Nunes v. McClatchy

Devin Nunes has sued The McClatchy Company and Liz Mair in state court in Virginia, alleging defamation and requesting $150 million in damages. The Complaint, which is embedded below, is fun to read. For example, footnote 1:

McClatchy is well-known for publishing false stories meant to advance the false narrative that associates of Donald J. Trump colluded with Russia to hack the 2016 presidential election.

McClatchy’s outrageous lies about Cleta Mitchell and the NRA get a reference:

Throughout 2018, McClatchy published false stories to stoke the Russian “collusion” narrative. In addition to stories about Cohen and Prague, McClatchy attacked Cleta Mitchell, an attorney who represented the National Rifle Association (“NRA”) for years. McClatchy completely fabricated a story that Ms. Mitchell had “concerns about [the NRA’s] ties to Russia and its possible involvement in channeling Russian funds into the 2016 elections to help Donald Trump.” … McClatchy’s hit pieces on Cohen, Mitchell and Nunes clearly demonstrate that McClatchy was an active participant in a calculated and concerted political operation, using information taken from a for-pay opposition research firm (Fusion GPS), for the sole purpose of furthering the Russian “collusion” narrative.

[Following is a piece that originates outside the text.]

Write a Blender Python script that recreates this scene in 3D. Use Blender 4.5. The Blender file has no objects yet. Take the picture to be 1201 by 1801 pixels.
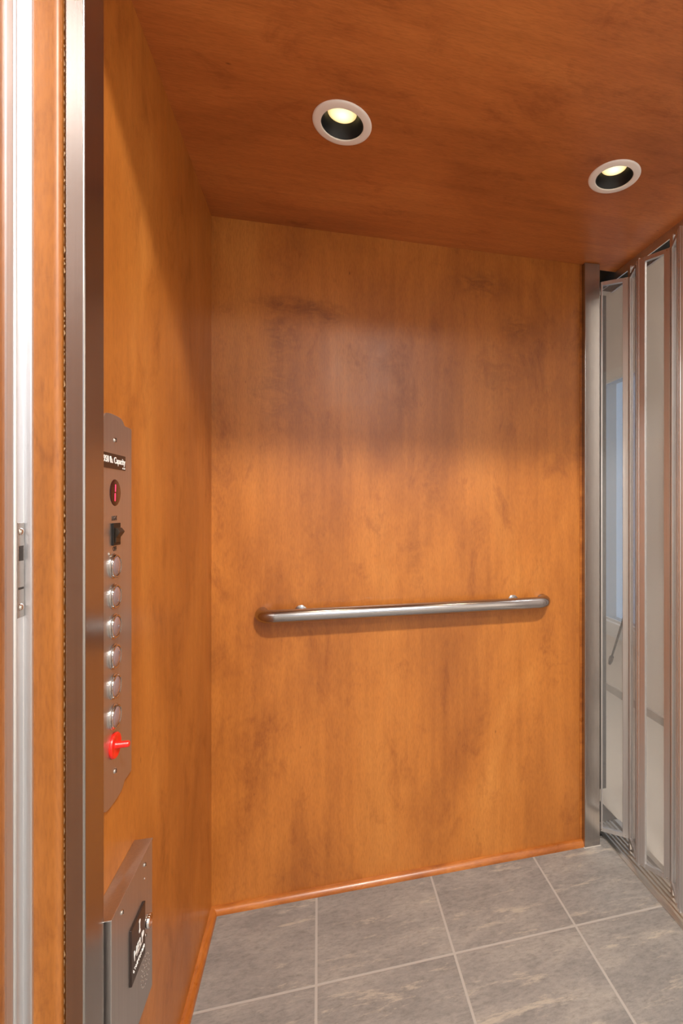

But those are just collateral observations. The centerpiece of Nunes’s defamation claim is McClatchy’s effort to tie him to a “fundraiser” that featured cocaine and underage girls:

The only purpose of McClatchy’s story was to put Congressman Nunes’s name in a headline along with the words “yacht,” “cocaine,” “prostitutes” and “fundraiser.” In fact, he had nothing to do with the episode. Nunes is a limited partner in a limited partnership that owns a winery. The winery has a yacht, and donated an evening on board the yacht to a charitable auction. (No good deed goes unpunished.) The guy who bought the evening on the yacht at the charity auction apparently threw a party that included cocaine and prostitutes. Devin Nunes had no knowledge of it and nothing to do with it.

The whole story was a politically-inspired fraud. But McClatchy’s fake news spread widely in newspapers (“A new report links California Republican Congressman Devin Nunes to a lawsuit concerning a Napa winery’s San Francisco Bay cruise that allegedly featured prostitutes and cocaine”) and social media (“Devin Nunes just got caught up in a disgusting yacht, cocaine, prostitute scandal”).

The incident happened in 2015 and was reported then, but McClatchy’s Fresno Bee made a major story of it in 2018, apparently in hopes of defeating Nunes in his re-election bid.

There is much more in the Complaint. Among other things, the role of political operative Liz Mair (who says on Linked In: “What do I do for these clients? Anonymously smear their opposition on the internet”).

What are Nunes’s chances of winning? Close to zero, I assume. Under current defamation law, I think it is almost impossible for a public official to win a defamation case no matter how egregious the facts are. My hope is that Nunes’s case survives long enough to enable some discovery. It would be fun to look at the email traffic at McClatchy to see why they chose to resurrect the 2015 “yacht” story just in time for the 2018 election campaign, for example. And whether they acknowledged in writing that they targeted Nunes because his committee was investigating Obama administration misdeeds.

There is one other hope, I suppose: if President Trump gets another Supreme Court nomination, it is possible that the Court might revisit the constitutional straitjacket in which it has placed the common law of defamation. That would be a good thing, from which Devin Nunes might possibly benefit.